Dans le récit, la tâche d’avertir les invités du manque existentiel dans lequel ils se trouvent, est confiée à la Mère de Jésus, c’est-à-dire à celle qui était là avant lui et qui représente donc le régime de l’ancienne alliance ou de la vieille religion de la Loi mosaïque. La Mère court affolée vers son fils, consciente de l’urgence et de la gravité de la situation, et presque en panique elle lui crie qu’il n’y a plus de vin, c’est-à-dire, qu’il n’y a plus une once d’amour dans ce mariage ; qu’il n’y a plus d’amour dans notre religion ; qu’il n’y plus d’amour dans nos cœurs de pratiquants… et qu’il faut faire quelque chose ! L’évangéliste imagine donc Marie courant vers Jésus parce qu’elle sait que lui seul est l’Homme de la situation (envoyé par Dieu) capable de sauver les noces et de combler le manque par une abondance débordante.

Il faudra seulement, à l’exemple des serviteurs du récit, écouter Jésus, le suivre, se laisser toucher et diriger par lui, boire de son vin, se laisser remplir par son esprit… «Faire tout ce qu’il nous dira». Alors la fête reprendra, les cœurs des convives se rejoueront et dans les noces de la nouvelle alliance l’amour sera là pour faire le bonheur de l’homme et la joie de Dieu.
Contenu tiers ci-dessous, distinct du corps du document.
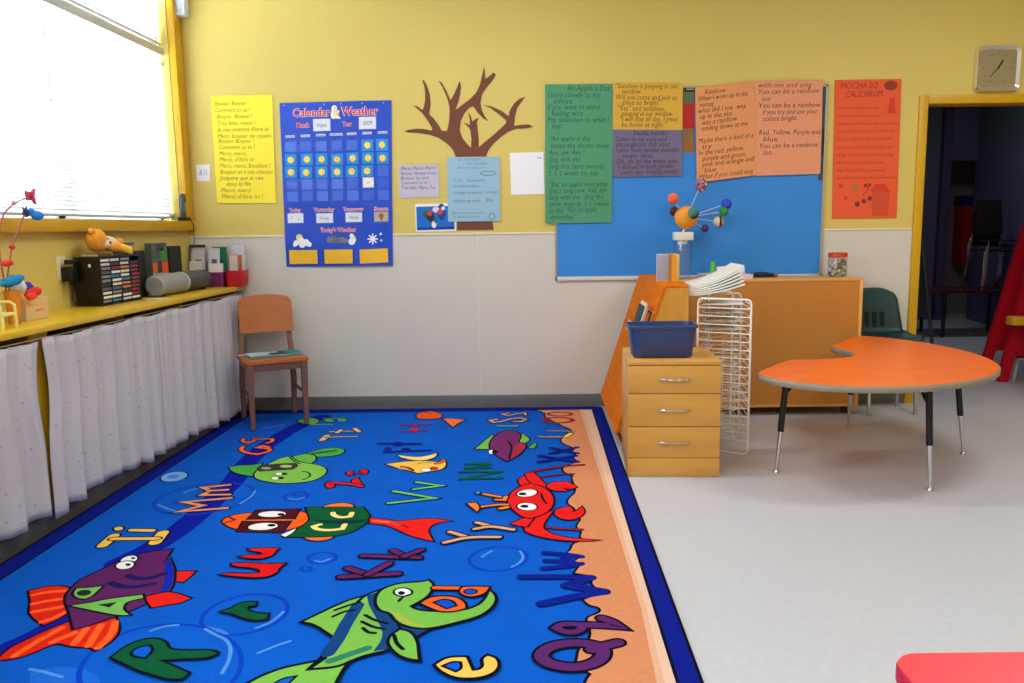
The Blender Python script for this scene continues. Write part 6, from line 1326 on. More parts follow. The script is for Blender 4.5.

Pour Jean c’est désormais Jésus qui remplit les jarres de pierre dure et froide de l’ancienne relation religieuse vide, triste et culpabilisante, avec le vin autrement plus enivrant et réjouissant de l’amour. Jean veut donc par ce récit souligner le fait que Jésus est venu inaugurer et réaliser une nouvelle forme ou un nouveau style de relation amoureuse avec Dieu. Jésus en nous disant que Dieu est un amour qui aime d’une façon absolue et inconditionnelle, inaugure une nouvelle relation avec Dieu où son Esprit pénètre et anime l’homme et où l’homme repose et s’abandonne comme un enfant dans les bras d’un Dieu aimant et amant prêt à faire «tout ce qu’Il lui dira ».